French President, A.Schwarzenegger and Minister Hulot - One Planet Summit
13 December 2017

One Planet Summit: new tangible initiatives for the climate

Organised two years after COP21 and the adoption of the Paris climate agreement, on 12 December the One Planet Summit gathered together world leaders and public and private finance stakeholders to discuss the key issue of financing climate action. Together, they have made 12 international commitments to scale up the fight against global warming.
This Summit was called for by the President of the Republic and jointly convened by the UN and World Bank, following the United States' announcement that it was withdrawing from the Paris agreement.
The aim was to promote tangible initiatives across the climate action spectrum, such as renewable energy sources, clean transport, agriculture, sustainable cities and buildings and protecting populations from climate-driven disruption.
The Summit's three buzzwords (adaptation, mitigation and mobilisation) were each promoted by one of the three co-organisers: Antonio Guterres (UN Secretary-General), Emmanuel Macron and Jim Yong Kim (World Bank President).
Participants in the summit came from a wide range of backgrounds: a number of non-State actors attended, among them financial stakeholders, philanthropists (including Bill Gates) and US states and cities committed to fighting climate change.

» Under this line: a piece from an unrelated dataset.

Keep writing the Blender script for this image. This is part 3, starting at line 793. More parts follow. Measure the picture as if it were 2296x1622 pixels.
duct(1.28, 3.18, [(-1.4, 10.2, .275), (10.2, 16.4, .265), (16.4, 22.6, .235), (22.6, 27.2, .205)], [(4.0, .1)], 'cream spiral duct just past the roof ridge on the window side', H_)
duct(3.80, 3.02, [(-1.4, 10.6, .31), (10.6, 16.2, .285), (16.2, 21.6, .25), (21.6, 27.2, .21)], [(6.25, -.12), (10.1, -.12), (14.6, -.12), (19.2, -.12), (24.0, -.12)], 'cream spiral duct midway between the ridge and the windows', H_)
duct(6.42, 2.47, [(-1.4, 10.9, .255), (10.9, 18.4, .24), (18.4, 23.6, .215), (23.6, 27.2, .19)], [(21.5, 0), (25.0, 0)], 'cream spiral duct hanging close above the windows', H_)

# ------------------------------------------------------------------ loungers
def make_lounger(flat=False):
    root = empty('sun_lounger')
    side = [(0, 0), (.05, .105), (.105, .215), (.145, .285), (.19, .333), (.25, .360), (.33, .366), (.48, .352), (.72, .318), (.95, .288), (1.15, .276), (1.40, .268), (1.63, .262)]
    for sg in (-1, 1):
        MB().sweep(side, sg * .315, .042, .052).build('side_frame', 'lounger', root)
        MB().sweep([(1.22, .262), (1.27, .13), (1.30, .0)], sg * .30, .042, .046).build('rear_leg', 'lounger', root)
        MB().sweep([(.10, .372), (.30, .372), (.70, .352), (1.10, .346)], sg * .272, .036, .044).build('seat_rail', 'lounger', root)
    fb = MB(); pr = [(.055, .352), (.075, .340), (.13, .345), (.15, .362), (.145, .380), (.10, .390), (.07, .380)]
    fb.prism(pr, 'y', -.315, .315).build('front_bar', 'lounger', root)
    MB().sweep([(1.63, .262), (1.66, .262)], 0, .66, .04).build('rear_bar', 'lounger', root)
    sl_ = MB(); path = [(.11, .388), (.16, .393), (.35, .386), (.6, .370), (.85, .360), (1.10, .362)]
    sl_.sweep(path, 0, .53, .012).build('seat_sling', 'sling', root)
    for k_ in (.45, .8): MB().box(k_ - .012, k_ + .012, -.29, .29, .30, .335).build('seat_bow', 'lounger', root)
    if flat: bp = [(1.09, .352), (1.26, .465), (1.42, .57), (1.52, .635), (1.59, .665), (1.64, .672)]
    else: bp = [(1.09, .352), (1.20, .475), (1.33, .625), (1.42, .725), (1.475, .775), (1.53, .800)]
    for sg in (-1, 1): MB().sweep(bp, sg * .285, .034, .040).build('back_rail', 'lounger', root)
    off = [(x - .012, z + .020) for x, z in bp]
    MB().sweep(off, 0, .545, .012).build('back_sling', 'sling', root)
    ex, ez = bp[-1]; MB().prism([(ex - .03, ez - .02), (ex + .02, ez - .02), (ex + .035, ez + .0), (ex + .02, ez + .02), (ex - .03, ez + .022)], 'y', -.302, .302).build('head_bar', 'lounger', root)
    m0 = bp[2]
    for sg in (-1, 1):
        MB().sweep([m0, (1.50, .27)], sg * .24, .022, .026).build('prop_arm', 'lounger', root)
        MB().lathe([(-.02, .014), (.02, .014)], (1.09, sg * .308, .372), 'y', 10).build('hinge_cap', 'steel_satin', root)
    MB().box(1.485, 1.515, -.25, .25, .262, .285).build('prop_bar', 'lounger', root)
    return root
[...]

The decisions made at the One Planet Summit

The initiatives decided on at the Summit bear on three main areas: financing adaptation of our lifestyles to inevitable transformations, further speeding up the reduction of greenhouse gas emissions, and ensuring that climate issues are central to the finance sector.

The 12 international commitments to come out of the summit:

  • Responding to extreme events in Island States: creation of the "Caribbean Climate Smart Coalition" to turn the Caribbean into the first "Climate Smart Zone".
  • Protecting land and water against climate change: $300m pledged to activate the Land Degradation Neutrality Fund; launch of the Tropical Landscape Financing Facility; $650m pledged to help smallholder farmers adapt to climate change; setup of the 100 “Water and Climate” projects for Africa funding platform.
  • Mobilising researchers and young people to work for the climate: bursaries for young researchers; “European Solidarity Corps” for the climate, with €40m in funding.
  • Public procurement and access for local governments to green financing: creation of a common framework between European and Mediterranean cities to simplify their access to climate financing, launch of "clean" public procurement (sustainable infrastructures, green mobility, zero-emissions housing, energy efficiency, etc.).
  • Zero emissions target: ramping up of the “Towards Carbon Neutrality” coalition announced at COP23; new framework for presenting budgets launched by a group of pilot countries; creation of a Climate Observatory in Space.
  • Sectoral shifts towards a decarbonised economy: coalition to speed up the transition from fossil fuels towards renewable energy; launch of a conversion fund by the European Commission for coal-intensive regions; the International Solar Alliance (ISA) aims to raise $1 trillion by 2030.
  • Zero-pollution transport: coalition of eight countries committed to decarbonised transport; 34 countries pledge to reduce maritime transport emissions ("Tony de Brum" Declaration); partnership of eight western US states for electric vehicles.
  • Towards a carbon price compatible with the Paris agreement: commitments by several countries to a more significant European carbon price; call by businesses for carbon pricing, etc.
  • Actions of central banks and businesses: central banks and financial market authorities launch the “Greening the Financial System” network.
  • International mobilisation of development banks: agreement between 23 national and regional development banks to increase funding dedicated to the implementation of the Paris agreement.
  • Commitment by sovereign funds: One Planet Sovereign Wealth Funds.
  • Mobilising institutional investors: Coalition 100+ to coordinate actions as regards the world’s 100 largest corporate greenhouse gas emitters; Energy breakthrough Coalition to invest in breakthrough technologies; coalition of philanthropists and foundations for climate funding. 
The World Bank also announced that it will end its financial support for oil and gas extraction, after 2019.
France's strong commitment for the sake of the climate
The organisation of this Summit was a sign of France's leadership in climate finance:
  • France is the 4th contributor to the Green Climate Fund ($1bn). It provided more than €3.3bn in total climate financing in 2016, compared with €2.2bn in 2013, and is on track to honour the commitments made at COP21 (contribute up to €5bn in 2020 towards climate financing in developing countries).
  • Since 23 November 2017, the AFD has been the first bilateral development bank with the exclusive mandate of implementing the Paris agreement. 
Over and above financing questions, the Government is rolling out an ambitious policy to speed up the ecological transition in the context of the Climate Plan, and Nicolas Hulot, Ministre d’État, Minister for the Ecological and Inclusive Transition, has once again underscored this ambition by announcing plans to increase the annual volume of solar calls for tender by 1 GW, which will thus rise from 1.45 GW to 2.45 GW.